Co na to populiści, zwłaszcza lewicowi, którzy przy każdej okazji bajdurzą o „nakładach na służbę zdrowia” i przekonują, że tylko publiczna jest w stanie każdemu zapewnić nieograniczony dostęp do świadczeń medycznych? Zamknięte przychodnie były co prawda prywatne, ale państwowy jest monopolista-płatnik, NFZ, który właśnie udowadnia, że może z dnia na dzień zamknąć lub doprowadzić do upadku dowolną placówkę medyczną albo nie płacąc za świadczenia, albo nie przedłużając kontraktu. W ten sposób można także eliminować z rynku medyków nieprzychylnych władzy. Bo niby jak pacjent sprawdzi, czy powód zamknięcia przychodni jest prawdziwy?

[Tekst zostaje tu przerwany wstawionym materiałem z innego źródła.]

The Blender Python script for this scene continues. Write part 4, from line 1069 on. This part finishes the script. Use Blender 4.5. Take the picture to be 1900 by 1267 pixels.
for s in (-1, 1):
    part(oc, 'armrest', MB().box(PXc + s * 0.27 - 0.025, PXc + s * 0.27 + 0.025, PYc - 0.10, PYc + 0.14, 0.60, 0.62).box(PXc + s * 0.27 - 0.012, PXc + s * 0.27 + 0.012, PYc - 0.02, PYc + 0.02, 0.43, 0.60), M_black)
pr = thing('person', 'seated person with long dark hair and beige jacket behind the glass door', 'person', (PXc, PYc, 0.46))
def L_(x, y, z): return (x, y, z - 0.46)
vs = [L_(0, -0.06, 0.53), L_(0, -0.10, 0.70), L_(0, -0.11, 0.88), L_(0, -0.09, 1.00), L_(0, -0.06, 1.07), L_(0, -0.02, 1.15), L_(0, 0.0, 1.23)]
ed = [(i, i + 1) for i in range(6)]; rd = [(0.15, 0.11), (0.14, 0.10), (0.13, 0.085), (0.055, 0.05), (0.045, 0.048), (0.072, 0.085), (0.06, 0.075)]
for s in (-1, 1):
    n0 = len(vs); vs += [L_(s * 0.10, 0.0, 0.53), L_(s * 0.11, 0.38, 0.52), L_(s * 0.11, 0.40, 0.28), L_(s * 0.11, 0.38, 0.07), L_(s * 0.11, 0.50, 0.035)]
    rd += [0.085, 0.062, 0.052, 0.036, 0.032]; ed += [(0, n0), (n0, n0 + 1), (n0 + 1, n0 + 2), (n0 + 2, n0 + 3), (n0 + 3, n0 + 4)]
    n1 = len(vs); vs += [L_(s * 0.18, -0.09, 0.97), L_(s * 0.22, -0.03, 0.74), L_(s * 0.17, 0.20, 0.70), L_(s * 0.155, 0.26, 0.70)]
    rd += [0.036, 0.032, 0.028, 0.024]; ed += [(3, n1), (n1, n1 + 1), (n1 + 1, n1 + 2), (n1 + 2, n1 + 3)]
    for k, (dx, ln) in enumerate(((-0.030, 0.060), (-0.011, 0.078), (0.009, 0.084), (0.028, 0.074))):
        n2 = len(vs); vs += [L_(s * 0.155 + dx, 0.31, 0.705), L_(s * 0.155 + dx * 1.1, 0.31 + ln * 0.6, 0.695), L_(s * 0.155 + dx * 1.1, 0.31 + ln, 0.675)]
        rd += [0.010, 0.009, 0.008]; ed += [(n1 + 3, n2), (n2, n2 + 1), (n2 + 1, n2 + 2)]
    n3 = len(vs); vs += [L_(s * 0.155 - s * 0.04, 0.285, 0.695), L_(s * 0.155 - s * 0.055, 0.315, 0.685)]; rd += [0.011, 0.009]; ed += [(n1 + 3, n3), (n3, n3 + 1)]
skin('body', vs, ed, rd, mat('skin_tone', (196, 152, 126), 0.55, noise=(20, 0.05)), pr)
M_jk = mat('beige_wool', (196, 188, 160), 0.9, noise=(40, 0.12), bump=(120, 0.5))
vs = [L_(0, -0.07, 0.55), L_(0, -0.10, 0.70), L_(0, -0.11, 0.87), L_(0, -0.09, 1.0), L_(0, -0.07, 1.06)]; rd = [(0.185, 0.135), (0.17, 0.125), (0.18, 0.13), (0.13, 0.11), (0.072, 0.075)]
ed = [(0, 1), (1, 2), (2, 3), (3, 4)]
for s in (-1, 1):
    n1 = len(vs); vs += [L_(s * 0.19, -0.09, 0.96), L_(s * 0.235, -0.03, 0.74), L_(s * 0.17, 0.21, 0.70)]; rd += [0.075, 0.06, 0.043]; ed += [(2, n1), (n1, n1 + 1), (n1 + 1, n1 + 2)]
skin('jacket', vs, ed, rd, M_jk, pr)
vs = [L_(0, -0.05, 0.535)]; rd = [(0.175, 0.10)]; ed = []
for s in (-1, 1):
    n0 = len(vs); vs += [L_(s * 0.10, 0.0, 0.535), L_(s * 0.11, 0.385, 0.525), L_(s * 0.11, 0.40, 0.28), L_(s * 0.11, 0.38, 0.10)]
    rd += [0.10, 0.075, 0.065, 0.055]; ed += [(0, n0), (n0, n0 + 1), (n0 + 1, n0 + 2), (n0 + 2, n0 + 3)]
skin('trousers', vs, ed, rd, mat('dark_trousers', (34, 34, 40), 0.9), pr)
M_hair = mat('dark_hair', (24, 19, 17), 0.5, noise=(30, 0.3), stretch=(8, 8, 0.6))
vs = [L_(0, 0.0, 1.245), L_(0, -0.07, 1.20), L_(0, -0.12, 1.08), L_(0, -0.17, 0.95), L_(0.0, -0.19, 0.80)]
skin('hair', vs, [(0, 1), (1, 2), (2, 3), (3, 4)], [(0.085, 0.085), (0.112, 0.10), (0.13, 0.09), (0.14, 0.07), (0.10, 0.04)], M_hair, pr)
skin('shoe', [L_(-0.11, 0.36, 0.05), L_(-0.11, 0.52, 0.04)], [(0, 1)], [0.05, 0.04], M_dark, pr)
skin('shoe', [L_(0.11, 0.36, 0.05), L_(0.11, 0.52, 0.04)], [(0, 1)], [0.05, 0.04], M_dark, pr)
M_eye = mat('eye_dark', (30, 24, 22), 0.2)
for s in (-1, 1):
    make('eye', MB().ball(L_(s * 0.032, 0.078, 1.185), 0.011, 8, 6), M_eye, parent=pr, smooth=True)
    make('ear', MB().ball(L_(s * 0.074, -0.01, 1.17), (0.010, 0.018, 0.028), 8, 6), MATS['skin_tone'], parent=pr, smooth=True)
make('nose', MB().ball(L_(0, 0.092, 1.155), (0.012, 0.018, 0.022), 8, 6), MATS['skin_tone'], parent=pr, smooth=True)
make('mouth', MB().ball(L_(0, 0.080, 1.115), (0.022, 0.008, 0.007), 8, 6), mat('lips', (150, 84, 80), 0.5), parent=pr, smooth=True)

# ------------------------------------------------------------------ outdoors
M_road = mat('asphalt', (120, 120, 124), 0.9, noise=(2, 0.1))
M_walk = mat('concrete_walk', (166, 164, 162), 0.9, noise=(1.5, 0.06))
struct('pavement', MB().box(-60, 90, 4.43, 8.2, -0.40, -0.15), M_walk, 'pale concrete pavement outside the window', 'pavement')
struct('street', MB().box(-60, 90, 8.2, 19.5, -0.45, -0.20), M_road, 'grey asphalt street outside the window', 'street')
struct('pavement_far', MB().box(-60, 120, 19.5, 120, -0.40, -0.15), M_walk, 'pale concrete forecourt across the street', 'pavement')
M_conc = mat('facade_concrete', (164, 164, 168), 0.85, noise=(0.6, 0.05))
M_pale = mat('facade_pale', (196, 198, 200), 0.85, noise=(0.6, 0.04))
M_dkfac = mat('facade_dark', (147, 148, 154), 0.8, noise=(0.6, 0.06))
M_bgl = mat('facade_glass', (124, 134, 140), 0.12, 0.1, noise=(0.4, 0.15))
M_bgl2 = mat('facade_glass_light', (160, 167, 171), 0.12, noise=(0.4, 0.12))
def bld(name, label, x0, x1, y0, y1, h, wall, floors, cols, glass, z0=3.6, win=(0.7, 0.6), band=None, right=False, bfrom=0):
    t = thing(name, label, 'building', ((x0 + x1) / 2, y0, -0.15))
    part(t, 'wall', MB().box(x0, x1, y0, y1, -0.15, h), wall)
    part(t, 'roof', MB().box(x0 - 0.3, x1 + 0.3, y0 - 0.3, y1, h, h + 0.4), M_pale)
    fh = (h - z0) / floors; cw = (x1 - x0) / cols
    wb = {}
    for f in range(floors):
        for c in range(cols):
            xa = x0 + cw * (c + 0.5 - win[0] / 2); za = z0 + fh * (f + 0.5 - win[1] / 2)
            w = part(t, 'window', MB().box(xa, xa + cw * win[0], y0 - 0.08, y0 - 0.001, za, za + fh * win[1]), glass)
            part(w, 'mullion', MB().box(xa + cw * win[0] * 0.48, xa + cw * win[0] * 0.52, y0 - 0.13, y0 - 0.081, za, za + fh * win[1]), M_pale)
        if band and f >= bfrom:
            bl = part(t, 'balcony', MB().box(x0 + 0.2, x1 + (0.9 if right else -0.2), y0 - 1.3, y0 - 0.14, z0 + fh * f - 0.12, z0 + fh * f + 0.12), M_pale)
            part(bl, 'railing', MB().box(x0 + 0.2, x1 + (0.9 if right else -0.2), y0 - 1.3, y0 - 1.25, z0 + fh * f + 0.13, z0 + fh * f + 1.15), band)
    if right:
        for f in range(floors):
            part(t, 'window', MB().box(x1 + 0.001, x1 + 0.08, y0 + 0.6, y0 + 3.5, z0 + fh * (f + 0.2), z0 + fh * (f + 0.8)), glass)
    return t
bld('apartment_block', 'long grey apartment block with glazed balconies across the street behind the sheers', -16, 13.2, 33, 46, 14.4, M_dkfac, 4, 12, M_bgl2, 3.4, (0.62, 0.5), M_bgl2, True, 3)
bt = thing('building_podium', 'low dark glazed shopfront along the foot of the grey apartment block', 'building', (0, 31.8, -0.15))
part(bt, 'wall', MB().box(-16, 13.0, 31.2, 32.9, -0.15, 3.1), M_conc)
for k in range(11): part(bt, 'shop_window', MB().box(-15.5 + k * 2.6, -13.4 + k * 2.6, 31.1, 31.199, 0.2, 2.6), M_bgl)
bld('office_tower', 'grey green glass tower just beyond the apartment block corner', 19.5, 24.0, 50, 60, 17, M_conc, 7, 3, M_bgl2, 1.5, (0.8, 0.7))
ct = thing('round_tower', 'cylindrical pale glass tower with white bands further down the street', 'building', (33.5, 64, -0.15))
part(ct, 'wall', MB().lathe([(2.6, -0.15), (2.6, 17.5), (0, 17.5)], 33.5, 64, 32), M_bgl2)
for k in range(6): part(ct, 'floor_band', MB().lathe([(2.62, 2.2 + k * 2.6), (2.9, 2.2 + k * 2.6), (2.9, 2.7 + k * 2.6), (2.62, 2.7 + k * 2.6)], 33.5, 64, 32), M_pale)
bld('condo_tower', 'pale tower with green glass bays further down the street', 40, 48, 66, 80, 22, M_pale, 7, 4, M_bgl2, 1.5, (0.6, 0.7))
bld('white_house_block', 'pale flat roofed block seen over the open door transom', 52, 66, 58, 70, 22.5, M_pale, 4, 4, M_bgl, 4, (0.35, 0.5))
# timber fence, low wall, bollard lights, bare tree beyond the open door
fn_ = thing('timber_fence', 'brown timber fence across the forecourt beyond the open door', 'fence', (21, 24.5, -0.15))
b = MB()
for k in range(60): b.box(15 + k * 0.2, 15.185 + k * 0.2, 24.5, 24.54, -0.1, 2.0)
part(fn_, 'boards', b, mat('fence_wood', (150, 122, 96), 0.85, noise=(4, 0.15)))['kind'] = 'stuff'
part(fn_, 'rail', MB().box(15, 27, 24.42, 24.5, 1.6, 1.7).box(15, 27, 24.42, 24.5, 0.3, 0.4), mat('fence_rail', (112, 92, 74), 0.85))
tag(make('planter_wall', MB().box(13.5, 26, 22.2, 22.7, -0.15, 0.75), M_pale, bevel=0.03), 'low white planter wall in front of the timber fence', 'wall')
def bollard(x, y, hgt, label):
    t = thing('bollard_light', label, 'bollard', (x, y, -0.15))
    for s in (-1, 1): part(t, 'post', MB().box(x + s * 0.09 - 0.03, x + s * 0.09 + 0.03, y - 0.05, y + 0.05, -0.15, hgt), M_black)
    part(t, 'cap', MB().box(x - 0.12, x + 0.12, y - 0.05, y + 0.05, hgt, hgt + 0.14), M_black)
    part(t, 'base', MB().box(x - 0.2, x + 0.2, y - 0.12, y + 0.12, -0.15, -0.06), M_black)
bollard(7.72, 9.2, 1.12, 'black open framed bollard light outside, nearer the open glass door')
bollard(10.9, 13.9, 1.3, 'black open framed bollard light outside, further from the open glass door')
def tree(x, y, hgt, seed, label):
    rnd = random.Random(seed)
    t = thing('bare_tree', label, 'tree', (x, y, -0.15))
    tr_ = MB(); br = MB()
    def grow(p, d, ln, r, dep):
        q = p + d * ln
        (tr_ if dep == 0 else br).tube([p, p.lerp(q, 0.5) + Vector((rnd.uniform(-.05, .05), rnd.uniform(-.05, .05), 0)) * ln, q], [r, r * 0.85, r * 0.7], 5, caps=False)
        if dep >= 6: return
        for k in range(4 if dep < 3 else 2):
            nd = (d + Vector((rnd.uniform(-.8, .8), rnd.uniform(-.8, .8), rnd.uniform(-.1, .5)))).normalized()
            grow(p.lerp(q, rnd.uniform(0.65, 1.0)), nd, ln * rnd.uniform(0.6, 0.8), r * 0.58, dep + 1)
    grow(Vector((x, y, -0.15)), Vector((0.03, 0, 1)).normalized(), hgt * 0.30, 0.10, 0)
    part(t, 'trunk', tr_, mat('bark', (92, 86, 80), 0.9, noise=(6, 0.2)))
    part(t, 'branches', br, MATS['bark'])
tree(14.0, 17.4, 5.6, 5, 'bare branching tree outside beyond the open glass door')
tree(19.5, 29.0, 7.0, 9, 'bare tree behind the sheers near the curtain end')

Nie wiadomo ile osób zmarło dodatkowo z powodu niewydolnego, barbarzyńskiego systemu ochrony zdrowia. Wiadomo, że wszyscy od lewa do prawa zamiast reformy postulują „zwiększenie nakładów” oraz „likwidację kolejek”. Nie wiadomo w jaki sposób to pierwsze wpłynie na to drugie, skoro monopolista decyduje o być albo nie być poszczególnych placówek po uważaniu, w oparciu o sobie wiadome kryteria. Wiadomo, że odpowiedzialność za dzisiejszą zapaść opieki zdrowotnej ponosi rząd tow. Millera Leszka. Kolejne rządy problem pudrowały zamiast rozwiązać. Jednak rekordem indolencji kolejnych rządów są nierozwiązane do dzisiaj sprawy rekompensat za utracone mienie i polityka energetyczna. Pierwsze pozwoliło bogacić się nieuczciwym i rzutuje na stosunki z innymi krajami. Drugie zaś to (o)błędna polityka energetyczna, a raczej jej btrak. Zaraz po transformacji zastopowano, a następnie postawiono w stan likwidacji będącą w zaawansowanym stadium budowę elektrowni atomowej w Żarnowcu. Potem kolejne rządy konsekwentnie lekceważyły problem, a gdy zbyt nabrzmiewał zamiast inwestować w czyste źródła energii pakowano miliardy w rozbudowę energetyki węglowej.

Zmiany klimatu coraz bardziej dają się we znaki. Rośnie liczba gwałtownych, destrukcyjnych zjawisk atmosferycznych, w których coraz częściej zaczynają ginąć ludzie. Ci, którzy znają się na rzeczy ostrzegają, że będzie coraz gorzej, a jedynym wyjściem jest drastyczna redukcja emisji gazów cieplarnianych. Tymczasem władza przekonuje, że „Polski nie stać” na transformację energetyczną, inwestycje w odnawialne, czyste źródła energii, choć jednocześnie stać ją na coraz kosztowniejszą i coraz częściej konieczną „pomoc poszkodowanym”. Teraz władzę pod ścianą postawiły Czechy domagając się zaprzestania wydobycia w kopalni odkrywkowej w Turowie, co wiązałoby się z koniecznością wyłączenia współpracującej z nią elektrowni. Jednak nawet gdyby udało się wyłgać od kar i utrzymać produkcję energii prędzej czy później o swoje upomni się natura. Jedna trąba powietrzna czy gwałtowna nawałnica jest w stanie unieruchomić praktycznie każdą kopalnię odkrywkową i wyłączyć praktycznie każdą elektrownię węglową.

Rząd może próbować dogadać się z Czechami, z Unią. Z aurą nic nie zwojuje.

 

PS.
Wirtualna Polska przebiła relację o biegaczu na moście zwodzonym informując, że Doda „zaliczyła wpadkę” na festiwalu w Sopocie. Zaiste, zdarzenie jeszcze bardziej mrożące krew w żyłach niż możliwość upadku z mostu wprost na beton z pominięciem wody.

Podczas próby Doda miała na sobie okulary, które w wyniku zmysłowego tańca spadły. Po tej małej wpadce gwiazda zdecydowała, że nie włoży ich na scenę.